被告人は、両巡査から警察署内で取調べを受け、運転免許証の提示要求にはすぐに応じたが、呼気検査については、再三説得されてもこれに応じませんでした。後に被告人の父が両巡査の要請で来署して説得したものの聞き入れず、かえつて反抗的態度に出たため、父は、説得をあきらめ、母が来れば警察の要求に従う旨の被告人の返答を得て、自宅に呼びにもどりました。両巡査は、なおも説得をしながら、被告人の母の到着を待っていました。すると、被告人からマッチを貸してほしいといわれたが、これを断わると、被告人が「マッチを取ってくる。」といいながら急に椅子から立ち上がつて出入口の方へ小走りに行きかけたので、A巡査は、被告人が逃げ去るのではないかと思い、被告人の左斜め前に近寄り、「風船をやってからでいいではないか。」と言って両手で被告人の左手首を掴みました(本件行為)。すると、これに反応して暴れだした被告人は、公務執行妨害罪の現行犯人として逮捕されました。

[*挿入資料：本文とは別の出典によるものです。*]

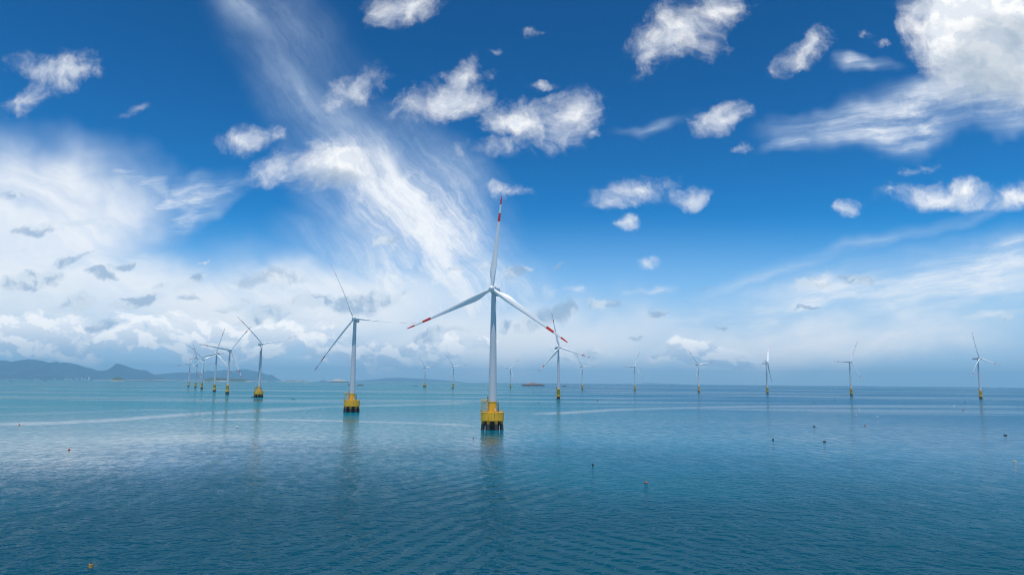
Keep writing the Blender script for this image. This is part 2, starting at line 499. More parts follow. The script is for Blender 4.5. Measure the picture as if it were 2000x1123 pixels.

*本件行為が違法と解された場合、Aの行為の公務性が否定(公務執行妨害罪の公務は適法なものであることが要求される)され、公務執行妨害罪の成立が否定される可能性があります。
(関連条文)
・刑事訴訟法197条1項:捜査については、その目的を達するため必要な取調をすることができる。但し、強制の処分は、この法律に特別の定のある場合でなければ、これをすることができない。
2.判旨と解説
※以下は判旨と解説になりますが、まず黒枠内で判決についてまとめたものを記載し、後の「」でその部分の判決文を原文のまま記載しています。解説だけで十分理解できますが、法律の勉強のためには原文のまま理解することも大切ですので、一度原文にも目を通してみることをお勧めします。
「捜査において強制手段を用いることは、法律の根拠規定がある場合に限り許容されるものである。しかしながら、ここにいう強制手段とは、有形力の行使を伴う手段を意味するものではなく、個人の意思を制圧し、身体、住居、財産等に制約を加えて強制的に捜査目的を実現する行為など、特別の根拠規定がなければ許容することが相当でない手段を意味するものであつて、右の程度に至らない有形力の行使は、任意捜査においても許容される場合があるといわなければならない。」
「ただ、強制手段にあたらない有形力の行使であつても、何らかの法益を侵害し又は侵害するおそれがあるのであるから、状況のいかんを問わず常に許容されるものと解するのは相当でなく、必要性、緊急性などをも考慮したうえ、具体的状況のもとで相当と認められる限度において許容されるものと解すべきである。」
「これを本件についてみると、A巡査の前記行為は、呼気検査に応じるよう被告人を説得するために行われたものであり、その程度もさほど強いものではないというのであるから、これをもつて性質上当然に逮捕その他の強制手段にあたるものと判断することはできない。」
次に、A巡査の行為が任意捜査として許容されるか否かを検討します。本件では、以下の事情から、A巡査の行為は相当な行為であったとされました。
①被告人に酒酔い運転の罪の強い嫌疑があった
②呼気検査を応じよとする説得に対して、母が来ればこれに応じるという被告人の発言がなされ、母を待っている最中に、被告人が急に退室しようとしたことへの抑制として本件行為が行われた
③本件行為の程度がさほど強いものではなかった
「また、右の行為は、酒酔い運転の罪の疑いが濃厚な被告人をその同意を得て警察署に任意同行して、被告人の父を呼び呼気検査に応じるよう説得をつづけるうちに、被告人の母が警察署に来ればこれに応じる旨を述べたのでその連絡を被告人の父に依頼して母の来署を待つていたところ、被告人が急に退室しようとしたため、さらに説得のためにとられた抑制の措置であつて、その程度もさほど強いものではないというのであるから、これをもつて捜査活動として許容される範囲を超えた不相当な行為ということはできず、公務の適法性を否定することができない。」